I think I've found a good hack for building steel structures in Fusion 360 and the lack of a steel shape library.
The first, unfortunate step is to build your own library by creating new files in a separate folder. The parametric features of sketches make this less painful for doing shapes like rectangular tubes, draw one and just change a few critical dimensions.
Another important step is to use some construction lines to capture the intersection points of face planes intersections (e.g theoretical corners) so you don't have to snap to radiuses or exclusively centerpoints. Turn the sketch back on after you're done.

Now extrude that profile some short arbitrary length (say 1"). Save the file, then do a save as for each different profile, changing dimensions accordingly. Don't forget to write the material description in the properties box, this will make for nice clean Bill of Materials later.

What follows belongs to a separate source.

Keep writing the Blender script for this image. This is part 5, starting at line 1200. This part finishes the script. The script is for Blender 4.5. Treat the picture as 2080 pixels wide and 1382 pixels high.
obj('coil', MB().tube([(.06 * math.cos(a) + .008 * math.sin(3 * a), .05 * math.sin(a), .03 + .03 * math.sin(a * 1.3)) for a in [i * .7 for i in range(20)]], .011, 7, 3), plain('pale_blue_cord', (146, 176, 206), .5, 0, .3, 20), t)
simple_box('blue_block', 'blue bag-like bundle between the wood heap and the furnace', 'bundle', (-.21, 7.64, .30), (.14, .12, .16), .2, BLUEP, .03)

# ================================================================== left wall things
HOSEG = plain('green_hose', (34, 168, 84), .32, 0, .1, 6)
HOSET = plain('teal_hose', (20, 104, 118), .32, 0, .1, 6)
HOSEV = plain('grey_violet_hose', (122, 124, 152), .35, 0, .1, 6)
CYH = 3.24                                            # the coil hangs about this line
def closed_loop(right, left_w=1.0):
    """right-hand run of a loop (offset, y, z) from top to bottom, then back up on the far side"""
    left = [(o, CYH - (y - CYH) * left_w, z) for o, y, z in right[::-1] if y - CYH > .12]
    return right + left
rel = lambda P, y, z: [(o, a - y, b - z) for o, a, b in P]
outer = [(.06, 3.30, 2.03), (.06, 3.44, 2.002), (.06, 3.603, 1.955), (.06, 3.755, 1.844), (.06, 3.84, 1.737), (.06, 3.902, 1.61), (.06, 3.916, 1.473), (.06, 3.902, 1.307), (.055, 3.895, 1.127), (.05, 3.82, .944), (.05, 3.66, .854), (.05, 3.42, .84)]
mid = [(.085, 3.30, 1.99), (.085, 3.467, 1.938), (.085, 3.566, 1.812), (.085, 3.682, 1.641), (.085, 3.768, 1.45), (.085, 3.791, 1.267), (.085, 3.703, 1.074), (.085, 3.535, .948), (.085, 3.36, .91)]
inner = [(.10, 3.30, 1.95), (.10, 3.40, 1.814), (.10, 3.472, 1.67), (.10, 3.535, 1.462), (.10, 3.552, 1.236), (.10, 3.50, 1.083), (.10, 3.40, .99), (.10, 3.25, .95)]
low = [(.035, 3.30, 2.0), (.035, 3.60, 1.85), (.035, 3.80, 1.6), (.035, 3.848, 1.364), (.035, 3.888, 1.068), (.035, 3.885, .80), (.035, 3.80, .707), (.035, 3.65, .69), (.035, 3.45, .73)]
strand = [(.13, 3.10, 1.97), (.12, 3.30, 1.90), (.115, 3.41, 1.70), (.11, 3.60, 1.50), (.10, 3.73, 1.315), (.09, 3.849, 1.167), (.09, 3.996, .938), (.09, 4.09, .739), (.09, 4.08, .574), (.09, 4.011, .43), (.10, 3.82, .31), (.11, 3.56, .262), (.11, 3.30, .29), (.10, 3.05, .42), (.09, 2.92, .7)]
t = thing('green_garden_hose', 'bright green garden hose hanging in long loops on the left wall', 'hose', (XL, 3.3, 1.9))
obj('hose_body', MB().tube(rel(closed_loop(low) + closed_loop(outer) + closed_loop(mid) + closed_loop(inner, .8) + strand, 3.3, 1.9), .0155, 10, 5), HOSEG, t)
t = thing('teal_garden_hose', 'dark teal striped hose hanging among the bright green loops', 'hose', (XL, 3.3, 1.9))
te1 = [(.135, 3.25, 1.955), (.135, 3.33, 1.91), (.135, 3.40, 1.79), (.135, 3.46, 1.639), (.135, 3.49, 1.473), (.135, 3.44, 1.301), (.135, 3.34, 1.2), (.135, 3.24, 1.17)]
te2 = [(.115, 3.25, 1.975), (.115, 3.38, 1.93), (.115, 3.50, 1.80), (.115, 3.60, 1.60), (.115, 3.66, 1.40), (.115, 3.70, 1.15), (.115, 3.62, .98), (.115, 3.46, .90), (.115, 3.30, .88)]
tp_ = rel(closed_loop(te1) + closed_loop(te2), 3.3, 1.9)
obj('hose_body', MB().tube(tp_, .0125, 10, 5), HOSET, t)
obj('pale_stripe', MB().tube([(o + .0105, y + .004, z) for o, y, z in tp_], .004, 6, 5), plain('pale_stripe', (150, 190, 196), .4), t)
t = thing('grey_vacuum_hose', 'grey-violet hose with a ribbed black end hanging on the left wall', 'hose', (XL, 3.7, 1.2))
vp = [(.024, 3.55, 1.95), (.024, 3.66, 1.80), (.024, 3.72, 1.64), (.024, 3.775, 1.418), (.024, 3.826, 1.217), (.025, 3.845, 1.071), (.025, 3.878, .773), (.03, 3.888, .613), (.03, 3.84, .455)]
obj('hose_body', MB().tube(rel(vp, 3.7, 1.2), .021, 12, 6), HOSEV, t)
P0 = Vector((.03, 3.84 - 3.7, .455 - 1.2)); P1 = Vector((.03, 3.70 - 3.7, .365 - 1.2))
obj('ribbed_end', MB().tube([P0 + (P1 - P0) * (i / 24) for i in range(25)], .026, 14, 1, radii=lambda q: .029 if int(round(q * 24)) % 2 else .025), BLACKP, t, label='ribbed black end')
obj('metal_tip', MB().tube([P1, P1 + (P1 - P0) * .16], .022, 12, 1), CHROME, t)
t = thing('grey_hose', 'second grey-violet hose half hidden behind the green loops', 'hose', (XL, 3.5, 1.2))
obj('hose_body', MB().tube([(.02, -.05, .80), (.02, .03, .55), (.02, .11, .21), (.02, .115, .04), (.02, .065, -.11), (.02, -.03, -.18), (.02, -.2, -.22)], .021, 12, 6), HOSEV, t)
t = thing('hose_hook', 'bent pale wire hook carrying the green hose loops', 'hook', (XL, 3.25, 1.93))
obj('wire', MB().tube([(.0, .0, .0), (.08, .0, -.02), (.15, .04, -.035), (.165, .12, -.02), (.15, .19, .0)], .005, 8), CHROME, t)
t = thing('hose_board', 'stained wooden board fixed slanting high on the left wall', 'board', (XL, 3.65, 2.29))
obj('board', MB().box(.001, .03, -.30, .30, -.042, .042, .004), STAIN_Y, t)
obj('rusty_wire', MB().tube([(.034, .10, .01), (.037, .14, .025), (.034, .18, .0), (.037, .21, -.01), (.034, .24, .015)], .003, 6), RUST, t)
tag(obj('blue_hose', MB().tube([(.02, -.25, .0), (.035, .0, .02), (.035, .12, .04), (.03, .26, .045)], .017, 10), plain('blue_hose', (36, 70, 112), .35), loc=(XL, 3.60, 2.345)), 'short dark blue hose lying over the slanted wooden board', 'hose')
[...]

After creating your library this is the workflow to insert steel shapes:
- Drag and drop selected shape into to your drawing. (Note: I really like to snap to sketch geometry points of my frames, so I can modify dimensions and positions later).
- Break the link, rename the component.
- Use the sketch features as snap points when moving your object to the correct point in your drawing.
- Now just use extrude to extend your components profile to the correct length. This can be either by activating your steel component and editing the extrusion length, or by simply extruding the end face within your top level component.
- When you are all done lock your components into a rigid group if applicable.

Now if you have multiple occurrences of that same length of steel you just created, you can simply copy the component around. This is great for your BOM showing multiple quantities of similar lengths, see the highlight example BOM below.
I didn't add a field for cut length, which would be a manual process unfortunately.

At first attempt this seems to work well for me, with the profile sketch as part of the individual component and not any of your top level components makes for a very nice clean workflow.
Here is an assembly I am in the process of. I used sketches to define my geometry based on measurements of an as-built frame, while I drew rectangles of the width's single line representations could have also been used.

If anyone has any feedback or ideas to improve on this please let me know!